§ **Task brief**: Extract the lines from the start through the line that holds "random.seed(7)", both included, omitting all images.

§ **Data excerpt**:
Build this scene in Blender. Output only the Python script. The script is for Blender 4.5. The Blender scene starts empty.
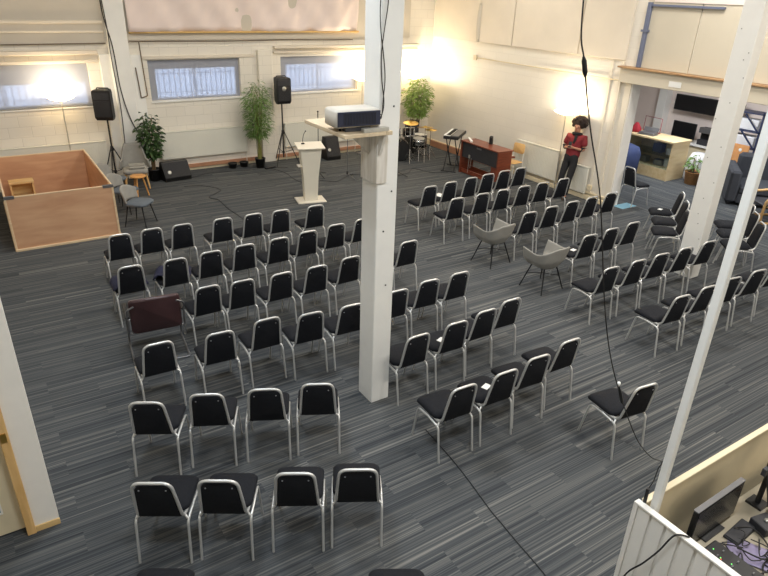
import bpy, math, random
from mathutils import Vector, Matrix
R=math.radians; PI=math.pi
S=bpy.context.scene
COL=S.collection
random.seed(7)

# ------------------------------------------------------------------ materials
MATS={}
def _nt(name):
    m=bpy.data.materials.new(name); m.use_nodes=True
    nt=m.node_tree; b=nt.nodes['Principled BSDF']
    return m,nt,b
def lin(c):
    f=lambda v:(v/12.92 if v<=.04045 else ((v+.055)/1.055)**2.4)
    return tuple(f(x/255) for x in c)+(1,)
def mat(name,col,rough=.6,metal=0,noise=0,nscale=8,bump=0,bscale=60,emit=None,es=1,spec=.5,trans=0,alpha=1):
    """procedural plain material: colour broken up by noise, optional fine bump"""
    m,nt,b=_nt(name); c=lin(col)
    b.inputs['Roughness'].default_value=rough; b.inputs['Metallic'].default_value=metal
    b.inputs['Specular IOR Level'].default_value=spec
    b.inputs['Transmission Weight'].default_value=trans
    b.inputs['Alpha'].default_value=alpha
    tc=nt.nodes.new('ShaderNodeTexCoord')
    if noise:
        n=nt.nodes.new('ShaderNodeTexNoise'); n.inputs['Scale'].default_value=nscale; n.inputs['Detail'].default_value=4
        nt.links.new(tc.outputs['Object'],n.inputs['Vector'])
        r=nt.nodes.new('ShaderNodeValToRGB')
        r.color_ramp.elements[0].position=.3; r.color_ramp.elements[1].position=.7
        r.color_ramp.elements[0].color=tuple(max(0,x*(1-noise)) for x in c[:3])+(1,)
        r.color_ramp.elements[1].color=tuple(min(1,x*(1+noise*.7)) for x in c[:3])+(1,)
        nt.links.new(n.outputs['Fac'],r.inputs['Fac']); nt.links.new(r.outputs['Color'],b.inputs['Base Color'])
    else: b.inputs['Base Color'].default_value=c
    if bump:
        n=nt.nodes.new('ShaderNodeTexNoise'); n.inputs['Scale'].default_value=bscale
        nt.links.new(tc.outputs['Object'],n.inputs['Vector'])
        bp=nt.nodes.new('ShaderNodeBump'); bp.inputs['Strength'].default_value=bump; bp.inputs['Distance'].default_value=.01
        nt.links.new(n.outputs['Fac'],bp.inputs['Height']); nt.links.new(bp.outputs['Normal'],b.inputs['Normal'])
    if emit:
        b.inputs['Emission Color'].default_value=lin(emit); b.inputs['Emission Strength'].default_value=es
    MATS[name]=m; return m
def wood(name,c1,c2,rough=.5,axis='X',scale=3,grain=14):
    m,nt,b=_nt(name); b.inputs['Roughness'].default_value=rough
    tc=nt.nodes.new('ShaderNodeTexCoord'); mp=nt.nodes.new('ShaderNodeMapping')
    s={'X':(1,grain,grain),'Y':(grain,1,grain),'Z':(grain,grain,1)}[axis]
    mp.inputs['Scale'].default_value=s
    n=nt.nodes.new('ShaderNodeTexNoise'); n.inputs['Scale'].default_value=scale; n.inputs['Detail'].default_value=5
    n.inputs['Distortion'].default_value=.4
    r=nt.nodes.new('ShaderNodeValToRGB'); r.color_ramp.elements[0].position=.3; r.color_ramp.elements[1].position=.72
    r.color_ramp.elements[0].color=lin(c1); r.color_ramp.elements[1].color=lin(c2)
    nt.links.new(tc.outputs['Object'],mp.inputs['Vector']); nt.links.new(mp.outputs['Vector'],n.inputs['Vector'])
    nt.links.new(n.outputs['Fac'],r.inputs['Fac']); nt.links.new(r.outputs['Color'],b.inputs['Base Color'])
    MATS[name]=m; return m
def blockwall(name,c,axis,bw=.44,bh=.22,contrast=.93,rough=.55):
    m,nt,b=_nt(name); b.inputs['Roughness'].default_value=rough
    tc=nt.nodes.new('ShaderNodeTexCoord'); sp=nt.nodes.new('ShaderNodeSeparateXYZ'); cb=nt.nodes.new('ShaderNodeCombineXYZ')
    nt.links.new(tc.outputs['Object'],sp.inputs[0])
    nt.links.new(sp.outputs[axis],cb.inputs['X']); nt.links.new(sp.outputs['Z'],cb.inputs['Y'])
    br=nt.nodes.new('ShaderNodeTexBrick'); L=lin(c)
    br.inputs['Scale'].default_value=1; br.inputs['Brick Width'].default_value=bw; br.inputs['Row Height'].default_value=bh
    br.inputs['Mortar Size'].default_value=.008; br.inputs['Mortar Smooth'].default_value=.6
    br.inputs['Color1'].default_value=L; br.inputs['Color2'].default_value=tuple(x*.975 for x in L[:3])+(1,)
    br.inputs['Mortar'].default_value=tuple(x*contrast for x in L[:3])+(1,)
    nt.links.new(cb.outputs[0],br.inputs['Vector']); nt.links.new(br.outputs['Color'],b.inputs['Base Color'])
    bp=nt.nodes.new('ShaderNodeBump'); bp.inputs['Strength'].default_value=.35; bp.inputs['Distance'].default_value=.006; bp.invert=True
    nt.links.new(br.outputs['Fac'],bp.inputs['Height']); nt.links.new(bp.outputs['Normal'],b.inputs['Normal'])
    MATS[name]=m; return m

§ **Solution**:
Build this scene in Blender. Output only the Python script. The script is for Blender 4.5. The Blender scene starts empty.
import bpy, math, random
from mathutils import Vector, Matrix
R=math.radians; PI=math.pi
S=bpy.context.scene
COL=S.collection
random.seed(7)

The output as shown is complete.